(A block of data)

****

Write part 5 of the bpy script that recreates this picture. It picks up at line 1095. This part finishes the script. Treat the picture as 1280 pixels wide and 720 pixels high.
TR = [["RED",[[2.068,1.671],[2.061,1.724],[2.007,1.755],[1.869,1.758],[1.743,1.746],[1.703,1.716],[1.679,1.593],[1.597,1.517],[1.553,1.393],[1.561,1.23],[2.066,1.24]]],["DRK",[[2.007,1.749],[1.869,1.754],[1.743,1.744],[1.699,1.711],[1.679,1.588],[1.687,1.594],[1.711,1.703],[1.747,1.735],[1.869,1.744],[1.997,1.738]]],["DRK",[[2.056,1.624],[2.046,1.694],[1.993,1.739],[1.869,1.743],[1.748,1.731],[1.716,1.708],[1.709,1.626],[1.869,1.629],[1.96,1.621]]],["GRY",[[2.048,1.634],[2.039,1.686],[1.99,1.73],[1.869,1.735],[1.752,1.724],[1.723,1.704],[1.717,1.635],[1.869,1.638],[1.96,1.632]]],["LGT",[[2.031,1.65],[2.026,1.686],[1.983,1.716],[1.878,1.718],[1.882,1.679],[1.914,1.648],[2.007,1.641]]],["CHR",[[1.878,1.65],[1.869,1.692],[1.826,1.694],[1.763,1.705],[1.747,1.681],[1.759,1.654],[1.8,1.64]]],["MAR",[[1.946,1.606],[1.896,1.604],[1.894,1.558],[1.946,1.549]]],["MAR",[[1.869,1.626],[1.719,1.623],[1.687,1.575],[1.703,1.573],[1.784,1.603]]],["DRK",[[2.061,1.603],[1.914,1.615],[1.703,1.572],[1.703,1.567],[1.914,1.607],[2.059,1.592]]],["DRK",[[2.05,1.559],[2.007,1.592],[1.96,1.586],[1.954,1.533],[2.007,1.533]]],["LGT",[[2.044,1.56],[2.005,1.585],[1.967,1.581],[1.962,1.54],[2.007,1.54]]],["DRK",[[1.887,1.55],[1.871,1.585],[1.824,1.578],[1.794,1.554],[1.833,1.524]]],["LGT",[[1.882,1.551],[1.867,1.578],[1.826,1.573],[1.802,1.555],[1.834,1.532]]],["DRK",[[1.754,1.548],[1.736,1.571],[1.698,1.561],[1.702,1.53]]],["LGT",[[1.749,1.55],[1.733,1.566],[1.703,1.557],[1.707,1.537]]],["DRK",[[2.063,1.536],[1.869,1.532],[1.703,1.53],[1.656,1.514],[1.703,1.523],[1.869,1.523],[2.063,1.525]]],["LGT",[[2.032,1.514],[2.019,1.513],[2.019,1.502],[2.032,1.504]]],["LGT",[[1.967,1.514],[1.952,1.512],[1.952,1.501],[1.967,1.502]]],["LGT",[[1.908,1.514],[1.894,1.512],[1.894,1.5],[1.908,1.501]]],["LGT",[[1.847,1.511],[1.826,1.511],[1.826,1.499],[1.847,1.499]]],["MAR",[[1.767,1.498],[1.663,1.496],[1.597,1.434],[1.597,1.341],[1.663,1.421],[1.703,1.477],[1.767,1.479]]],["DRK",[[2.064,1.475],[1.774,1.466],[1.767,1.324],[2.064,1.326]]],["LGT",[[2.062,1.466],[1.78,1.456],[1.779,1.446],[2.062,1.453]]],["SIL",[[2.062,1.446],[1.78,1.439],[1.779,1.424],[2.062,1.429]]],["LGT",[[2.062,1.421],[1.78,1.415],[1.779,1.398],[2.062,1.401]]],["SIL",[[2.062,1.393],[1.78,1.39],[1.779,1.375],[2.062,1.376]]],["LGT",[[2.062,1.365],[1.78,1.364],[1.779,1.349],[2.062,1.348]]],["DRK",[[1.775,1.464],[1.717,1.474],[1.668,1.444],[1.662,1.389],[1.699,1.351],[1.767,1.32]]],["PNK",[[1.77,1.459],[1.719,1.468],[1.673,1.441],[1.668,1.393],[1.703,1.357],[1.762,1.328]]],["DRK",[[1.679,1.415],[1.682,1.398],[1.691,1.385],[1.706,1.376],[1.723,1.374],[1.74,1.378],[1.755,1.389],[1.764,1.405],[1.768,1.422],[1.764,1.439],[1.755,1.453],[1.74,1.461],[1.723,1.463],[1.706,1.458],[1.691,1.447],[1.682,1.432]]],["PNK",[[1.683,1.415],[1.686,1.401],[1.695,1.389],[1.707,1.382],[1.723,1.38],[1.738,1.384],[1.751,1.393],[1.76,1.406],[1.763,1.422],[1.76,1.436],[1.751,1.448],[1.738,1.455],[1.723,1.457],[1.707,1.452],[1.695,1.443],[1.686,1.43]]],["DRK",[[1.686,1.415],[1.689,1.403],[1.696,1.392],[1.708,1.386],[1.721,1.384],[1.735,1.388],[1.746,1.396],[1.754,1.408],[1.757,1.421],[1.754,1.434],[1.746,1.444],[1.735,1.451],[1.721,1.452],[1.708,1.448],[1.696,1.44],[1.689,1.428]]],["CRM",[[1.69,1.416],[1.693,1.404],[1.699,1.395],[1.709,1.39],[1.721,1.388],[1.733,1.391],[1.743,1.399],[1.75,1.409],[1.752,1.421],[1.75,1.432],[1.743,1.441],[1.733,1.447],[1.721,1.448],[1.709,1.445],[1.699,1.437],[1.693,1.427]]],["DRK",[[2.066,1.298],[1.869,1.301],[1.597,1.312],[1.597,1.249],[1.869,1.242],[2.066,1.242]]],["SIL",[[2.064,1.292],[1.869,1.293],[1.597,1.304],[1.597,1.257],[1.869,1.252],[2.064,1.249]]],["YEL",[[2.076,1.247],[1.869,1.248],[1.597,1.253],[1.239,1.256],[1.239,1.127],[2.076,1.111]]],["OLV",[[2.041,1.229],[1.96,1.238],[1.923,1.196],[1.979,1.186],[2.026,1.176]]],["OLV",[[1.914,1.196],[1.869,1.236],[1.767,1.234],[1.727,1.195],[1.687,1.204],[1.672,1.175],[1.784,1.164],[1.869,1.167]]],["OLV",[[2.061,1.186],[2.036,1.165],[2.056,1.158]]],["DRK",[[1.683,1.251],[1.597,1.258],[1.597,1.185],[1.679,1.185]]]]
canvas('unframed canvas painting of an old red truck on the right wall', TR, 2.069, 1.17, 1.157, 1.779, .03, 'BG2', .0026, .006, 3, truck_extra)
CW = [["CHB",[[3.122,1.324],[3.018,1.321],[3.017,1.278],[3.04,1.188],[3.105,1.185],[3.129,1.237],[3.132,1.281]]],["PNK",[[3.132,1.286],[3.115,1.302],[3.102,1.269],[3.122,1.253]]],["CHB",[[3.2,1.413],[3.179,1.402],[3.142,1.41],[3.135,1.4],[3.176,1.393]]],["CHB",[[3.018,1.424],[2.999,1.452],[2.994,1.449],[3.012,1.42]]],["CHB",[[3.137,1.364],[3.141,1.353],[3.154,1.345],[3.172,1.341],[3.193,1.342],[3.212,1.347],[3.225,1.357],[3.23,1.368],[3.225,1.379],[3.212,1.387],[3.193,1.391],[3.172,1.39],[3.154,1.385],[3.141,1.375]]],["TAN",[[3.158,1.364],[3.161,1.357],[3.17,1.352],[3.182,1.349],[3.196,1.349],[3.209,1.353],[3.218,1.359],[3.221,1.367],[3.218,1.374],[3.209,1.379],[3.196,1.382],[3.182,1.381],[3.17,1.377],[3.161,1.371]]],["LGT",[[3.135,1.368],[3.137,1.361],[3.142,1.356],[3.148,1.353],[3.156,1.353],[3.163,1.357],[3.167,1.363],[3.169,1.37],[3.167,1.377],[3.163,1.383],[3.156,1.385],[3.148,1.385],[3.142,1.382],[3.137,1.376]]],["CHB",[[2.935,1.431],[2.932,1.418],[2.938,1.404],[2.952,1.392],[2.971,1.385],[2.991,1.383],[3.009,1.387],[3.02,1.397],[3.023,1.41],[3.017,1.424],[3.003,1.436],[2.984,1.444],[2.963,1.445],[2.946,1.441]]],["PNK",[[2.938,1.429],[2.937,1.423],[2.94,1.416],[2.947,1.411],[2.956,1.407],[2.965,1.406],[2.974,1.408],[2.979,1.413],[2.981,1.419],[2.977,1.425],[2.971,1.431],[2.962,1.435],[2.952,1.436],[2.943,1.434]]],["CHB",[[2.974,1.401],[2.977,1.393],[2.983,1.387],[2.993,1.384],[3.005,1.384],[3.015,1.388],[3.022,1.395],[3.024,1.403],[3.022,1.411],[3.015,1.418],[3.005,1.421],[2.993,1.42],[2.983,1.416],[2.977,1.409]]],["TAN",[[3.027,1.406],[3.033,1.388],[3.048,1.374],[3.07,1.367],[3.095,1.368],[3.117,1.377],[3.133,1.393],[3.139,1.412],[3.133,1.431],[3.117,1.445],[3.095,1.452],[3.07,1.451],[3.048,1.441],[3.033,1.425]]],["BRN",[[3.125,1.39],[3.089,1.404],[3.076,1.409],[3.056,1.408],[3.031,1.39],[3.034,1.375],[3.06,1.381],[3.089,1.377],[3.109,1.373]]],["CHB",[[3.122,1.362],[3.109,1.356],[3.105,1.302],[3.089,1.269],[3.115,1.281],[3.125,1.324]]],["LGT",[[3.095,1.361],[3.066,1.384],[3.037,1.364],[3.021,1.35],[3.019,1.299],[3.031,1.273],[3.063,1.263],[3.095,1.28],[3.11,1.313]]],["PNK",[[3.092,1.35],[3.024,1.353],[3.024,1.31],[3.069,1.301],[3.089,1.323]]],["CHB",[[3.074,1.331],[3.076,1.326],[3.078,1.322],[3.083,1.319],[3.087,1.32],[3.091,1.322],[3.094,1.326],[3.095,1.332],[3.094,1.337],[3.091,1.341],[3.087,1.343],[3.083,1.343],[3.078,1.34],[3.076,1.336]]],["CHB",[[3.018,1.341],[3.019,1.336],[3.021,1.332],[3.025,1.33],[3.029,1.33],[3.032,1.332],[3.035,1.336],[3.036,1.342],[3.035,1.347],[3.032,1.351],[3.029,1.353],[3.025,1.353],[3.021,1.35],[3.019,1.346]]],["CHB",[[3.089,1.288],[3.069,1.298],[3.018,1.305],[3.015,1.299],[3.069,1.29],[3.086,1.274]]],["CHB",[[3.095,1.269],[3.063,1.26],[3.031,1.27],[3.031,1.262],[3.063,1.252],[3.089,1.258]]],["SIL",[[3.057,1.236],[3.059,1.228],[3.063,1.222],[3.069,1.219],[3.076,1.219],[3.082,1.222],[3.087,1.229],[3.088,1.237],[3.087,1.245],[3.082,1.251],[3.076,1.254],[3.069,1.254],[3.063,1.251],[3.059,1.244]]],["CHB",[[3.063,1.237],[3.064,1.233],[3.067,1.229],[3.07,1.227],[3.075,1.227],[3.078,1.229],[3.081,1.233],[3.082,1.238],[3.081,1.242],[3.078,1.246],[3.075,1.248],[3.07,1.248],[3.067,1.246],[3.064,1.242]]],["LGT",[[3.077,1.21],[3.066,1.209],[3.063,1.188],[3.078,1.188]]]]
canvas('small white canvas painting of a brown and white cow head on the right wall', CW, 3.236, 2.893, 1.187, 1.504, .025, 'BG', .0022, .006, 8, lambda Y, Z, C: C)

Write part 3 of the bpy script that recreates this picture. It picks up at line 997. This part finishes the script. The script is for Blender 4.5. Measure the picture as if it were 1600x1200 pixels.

****

§ **WHAT YOU NEED TO DO**:
Return each line that includes "this".

§ **FINISHED ANSWER**:
Write part 5 of the bpy script that recreates this picture. It picks up at line 1095. This part finishes the script. Treat the picture as 1280 pixels wide and 720 pixels high.
Write part 3 of the bpy script that recreates this picture. It picks up at line 997. This part finishes the script. The script is for Blender 4.5. Measure the picture as if it were 1600x1200 pixels.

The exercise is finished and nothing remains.